Recorded data |
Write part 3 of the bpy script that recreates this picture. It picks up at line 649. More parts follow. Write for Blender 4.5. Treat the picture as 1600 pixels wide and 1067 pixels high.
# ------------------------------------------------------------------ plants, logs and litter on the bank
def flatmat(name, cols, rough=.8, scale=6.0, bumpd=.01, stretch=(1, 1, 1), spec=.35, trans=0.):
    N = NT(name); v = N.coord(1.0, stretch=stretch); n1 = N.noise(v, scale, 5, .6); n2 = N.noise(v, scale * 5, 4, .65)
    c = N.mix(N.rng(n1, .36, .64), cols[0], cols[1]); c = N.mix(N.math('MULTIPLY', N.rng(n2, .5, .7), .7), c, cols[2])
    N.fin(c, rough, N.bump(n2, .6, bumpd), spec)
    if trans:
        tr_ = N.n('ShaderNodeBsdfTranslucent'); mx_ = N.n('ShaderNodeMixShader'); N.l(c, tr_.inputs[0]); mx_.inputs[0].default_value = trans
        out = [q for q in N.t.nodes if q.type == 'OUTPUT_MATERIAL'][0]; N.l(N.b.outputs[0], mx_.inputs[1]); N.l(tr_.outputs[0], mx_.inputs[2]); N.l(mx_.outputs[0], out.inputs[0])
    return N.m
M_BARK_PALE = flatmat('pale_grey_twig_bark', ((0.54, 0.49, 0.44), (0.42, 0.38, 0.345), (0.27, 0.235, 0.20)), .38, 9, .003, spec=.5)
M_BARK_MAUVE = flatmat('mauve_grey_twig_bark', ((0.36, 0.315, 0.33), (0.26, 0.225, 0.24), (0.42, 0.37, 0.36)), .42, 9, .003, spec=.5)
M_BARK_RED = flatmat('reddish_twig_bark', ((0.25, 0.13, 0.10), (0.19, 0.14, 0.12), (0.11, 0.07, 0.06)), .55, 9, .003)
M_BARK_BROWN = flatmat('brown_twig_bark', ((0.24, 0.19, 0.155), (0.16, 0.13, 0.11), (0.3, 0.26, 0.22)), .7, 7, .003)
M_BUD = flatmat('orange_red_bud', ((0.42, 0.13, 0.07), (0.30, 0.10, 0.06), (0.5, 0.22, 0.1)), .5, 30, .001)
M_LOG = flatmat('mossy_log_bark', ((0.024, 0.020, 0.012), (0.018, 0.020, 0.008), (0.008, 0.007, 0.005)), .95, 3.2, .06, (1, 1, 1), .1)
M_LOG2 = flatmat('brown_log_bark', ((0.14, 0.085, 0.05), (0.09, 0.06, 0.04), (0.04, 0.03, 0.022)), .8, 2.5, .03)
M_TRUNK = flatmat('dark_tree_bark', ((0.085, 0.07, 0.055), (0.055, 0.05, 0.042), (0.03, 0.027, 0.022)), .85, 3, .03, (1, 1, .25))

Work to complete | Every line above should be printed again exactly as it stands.

Result |
Write part 3 of the bpy script that recreates this picture. It picks up at line 649. More parts follow. Write for Blender 4.5. Treat the picture as 1600 pixels wide and 1067 pixels high.
# ------------------------------------------------------------------ plants, logs and litter on the bank
def flatmat(name, cols, rough=.8, scale=6.0, bumpd=.01, stretch=(1, 1, 1), spec=.35, trans=0.):
    N = NT(name); v = N.coord(1.0, stretch=stretch); n1 = N.noise(v, scale, 5, .6); n2 = N.noise(v, scale * 5, 4, .65)
    c = N.mix(N.rng(n1, .36, .64), cols[0], cols[1]); c = N.mix(N.math('MULTIPLY', N.rng(n2, .5, .7), .7), c, cols[2])
    N.fin(c, rough, N.bump(n2, .6, bumpd), spec)
    if trans:
        tr_ = N.n('ShaderNodeBsdfTranslucent'); mx_ = N.n('ShaderNodeMixShader'); N.l(c, tr_.inputs[0]); mx_.inputs[0].default_value = trans
        out = [q for q in N.t.nodes if q.type == 'OUTPUT_MATERIAL'][0]; N.l(N.b.outputs[0], mx_.inputs[1]); N.l(tr_.outputs[0], mx_.inputs[2]); N.l(mx_.outputs[0], out.inputs[0])
    return N.m
M_BARK_PALE = flatmat('pale_grey_twig_bark', ((0.54, 0.49, 0.44), (0.42, 0.38, 0.345), (0.27, 0.235, 0.20)), .38, 9, .003, spec=.5)
M_BARK_MAUVE = flatmat('mauve_grey_twig_bark', ((0.36, 0.315, 0.33), (0.26, 0.225, 0.24), (0.42, 0.37, 0.36)), .42, 9, .003, spec=.5)
M_BARK_RED = flatmat('reddish_twig_bark', ((0.25, 0.13, 0.10), (0.19, 0.14, 0.12), (0.11, 0.07, 0.06)), .55, 9, .003)
M_BARK_BROWN = flatmat('brown_twig_bark', ((0.24, 0.19, 0.155), (0.16, 0.13, 0.11), (0.3, 0.26, 0.22)), .7, 7, .003)
M_BUD = flatmat('orange_red_bud', ((0.42, 0.13, 0.07), (0.30, 0.10, 0.06), (0.5, 0.22, 0.1)), .5, 30, .001)
M_LOG = flatmat('mossy_log_bark', ((0.024, 0.020, 0.012), (0.018, 0.020, 0.008), (0.008, 0.007, 0.005)), .95, 3.2, .06, (1, 1, 1), .1)
M_LOG2 = flatmat('brown_log_bark', ((0.14, 0.085, 0.05), (0.09, 0.06, 0.04), (0.04, 0.03, 0.022)), .8, 2.5, .03)
M_TRUNK = flatmat('dark_tree_bark', ((0.085, 0.07, 0.055), (0.055, 0.05, 0.042), (0.03, 0.027, 0.022)), .85, 3, .03, (1, 1, .25))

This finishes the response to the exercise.